Sarà per questo che nel 2007, cercando di narrare l’epopea di biografie del cantautore, Todd Haynes scelga per il suo film, Io non sono qui, di affidare l’interpretazione del protagonista ad attori diversi. Questa volta ci sono sei personaggi, ma non in cerca d’autore, bensì di Dylan, sei quadri che seguono regie, fotografie e storie a comparti stagni, che sembrano non avere nessun legame ma che mescolandosi si fondono in un unico caos, in cui il film diventa una rincorsa, una ricerca continua a delineare il confine tra vero e falso, citazione e vissuto. Come spiegherà lo stesso regista: «Il film ha qualcosa in comune con l’umorismo di Bob, inoltre è un lavoro estremamente complesso, difficile da interpretare e questo è voluto. Non mi interessa che il pubblico colga tutti i riferimenti, o riconosca tutti i personaggi. Io non sono qui è un’esperienza visuale che cerca di riprodurre in qualche modo la visione del mondo filtrata dallo sguardo di Dylan».

Arthur Rimbaud convive con un Woody Guthrie afroamericano, il Jack Rollins eroe in ascesa del Greenwich Village degli anni Sessanta si somma al Padre John della conversione cristiana e della caduta degli anni Ottanta, il Jude Quinn, traditore del folk, che si accompagna ad Allen Ginsberg e chiede a un Cristo in croce di eseguire il suo repertorio degli inizi, si scontra con il Robbie Clark in crisi matrimoniale e artistica. E soprattutto c’è Billy McCarty, il bandito, che in tarda età sa che per poter sopravvivere non può smettere di indossare una maschera e fuggire sul primo treno in corsa.
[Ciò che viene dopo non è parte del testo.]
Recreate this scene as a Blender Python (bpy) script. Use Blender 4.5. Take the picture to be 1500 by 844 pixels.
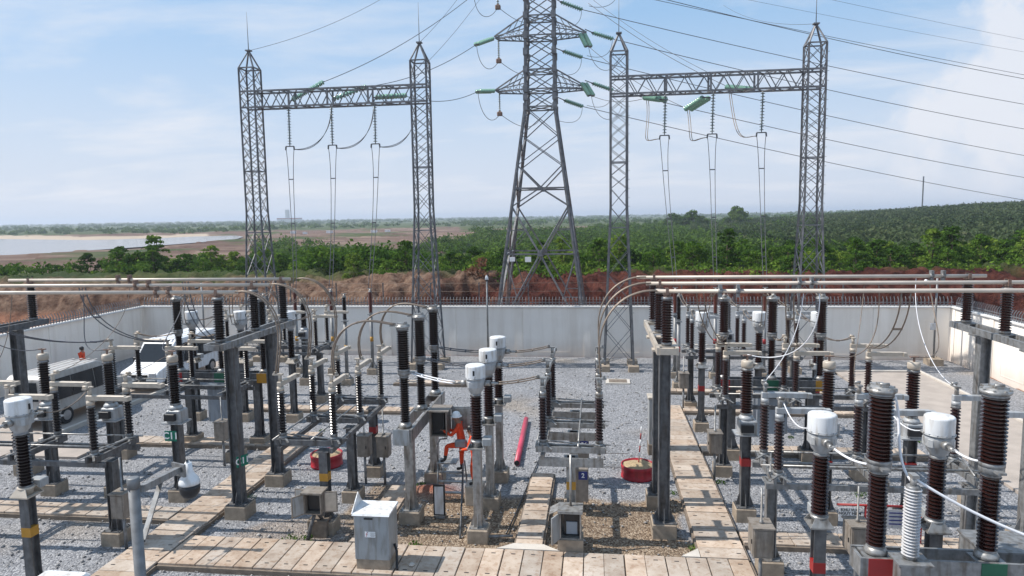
import bpy, bmesh, math, random
import numpy as np
from mathutils import Vector, Matrix, noise
from math import radians as rad, sin, cos, pi, sqrt

for o in list(bpy.data.objects): bpy.data.objects.remove(o)
S = bpy.context.scene
C = S.collection

# ------------------------------------------------------------------ camera
HC = 8.0; P = rad(6.0); ROLL = rad(0.9); YAW = rad(7.0)
FWD = Vector((-sin(YAW)*cos(P), cos(YAW)*cos(P), -sin(P)))
_r = Vector((cos(YAW), sin(YAW), 0)); _u = _r.cross(FWD)
RR = _r*cos(ROLL) - _u*sin(ROLL); UU = _u*cos(ROLL) + _r*sin(ROLL)
cd = bpy.data.cameras.new('camera'); cam = bpy.data.objects.new('camera', cd); C.objects.link(cam)
cd.lens = 24; cd.sensor_width = 36; cd.clip_end = 30000; cd.clip_start = 0.1
cam.matrix_world = Matrix(((RR.x, UU.x, -FWD.x, 0), (RR.y, UU.y, -FWD.y, 0), (RR.z, UU.z, -FWD.z, HC), (0, 0, 0, 1)))
S.camera = cam
# ------------------------------------------------------------------ light
SUN_EL = rad(51)
SH = Vector((cos(rad(3)), sin(rad(3)), 0))          # direction in which shadows fall
L = Vector((SH.x*cos(SUN_EL), SH.y*cos(SUN_EL), -sin(SUN_EL)))
sd = bpy.data.lights.new('sun', 'SUN'); sd.energy = 5.0; sd.angle = rad(0.5); sd.color = (1.0, 0.95, 0.88)
sun = bpy.data.objects.new('sun', sd); C.objects.link(sun)
sun.rotation_euler = L.to_track_quat('-Z', 'Y').to_euler(); sun.location = (-40, -5, 40)
W = bpy.data.worlds.new('World'); S.world = W; W.use_nodes = True
nt = W.node_tree; nt.nodes.clear()
def N(t, k, **kw):
    n = t.nodes.new(k)
    for a, b in kw.items(): setattr(n, a, b)
    return n
sky = N(nt, 'ShaderNodeTexSky'); sky.sky_type = 'NISHITA'; sky.sun_disc = False
sky.sun_elevation = SUN_EL; sky.sun_rotation = math.atan2(-SH.x, -SH.y); sky.air_density = 1.0; sky.dust_density = 1.4; sky.ozone_density = 1.5
tc = N(nt, 'ShaderNodeTexCoord')
sep = N(nt, 'ShaderNodeSeparateXYZ'); nt.links.new(tc.outputs['Generated'], sep.inputs[0])
def M2(op, a, b, t=nt):
    m = N(t, 'ShaderNodeMath', operation=op)
    for i, v in enumerate((a, b)):
        if v is None: continue
        if isinstance(v, (int, float)): m.inputs[i].default_value = v
        else: t.links.new(v, m.inputs[i])
    return m.outputs[0]
# clouds: noise on a plane high above (direction / height), so they thin out to the horizon
zz = M2('MAXIMUM', sep.outputs['Z'], 0.0); den = M2('ADD', zz, 0.16)
cx = M2('DIVIDE', sep.outputs['X'], den); cy = M2('DIVIDE', sep.outputs['Y'], den)
cmb = N(nt, 'ShaderNodeCombineXYZ'); nt.links.new(cx, cmb.inputs[0]); nt.links.new(cy, cmb.inputs[1])
mp = N(nt, 'ShaderNodeMapping'); mp.inputs['Location'].default_value = (3.1, 1.7, 0); mp.inputs['Scale'].default_value = (0.75, 1.25, 1); mp.inputs['Rotation'].default_value = (0, 0, 0.25)
nt.links.new(cmb.outputs[0], mp.inputs[0])
nz = N(nt, 'ShaderNodeTexNoise'); nz.inputs['Scale'].default_value = 1.15; nz.inputs['Detail'].default_value = 9; nz.inputs['Roughness'].default_value = 0.58; nz.inputs['Distortion'].default_value = 0.35
nt.links.new(mp.outputs[0], nz.inputs['Vector'])
cr = N(nt, 'ShaderNodeMapRange'); cr.inputs['From Min'].default_value = 0.47; cr.inputs['From Max'].default_value = 0.70
nt.links.new(nz.outputs['Fac'], cr.inputs['Value'])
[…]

Come lo Yoshe Kalb raccontato nel romanzo di I.J. Singer, alla domanda «Chi sei?», Bob Dylan continuerà a rispondere, abbozzando un sorriso e vagando con il suo Never Ending Tour, con un «Non lo so». Perché il percorso della vita è lungo e pieno di ostacoli, ma l’importante sembra suggerire Bob Dylan, è continuare a creare il gioco e a marciare. In fondo, «sono solo un gran camminatore».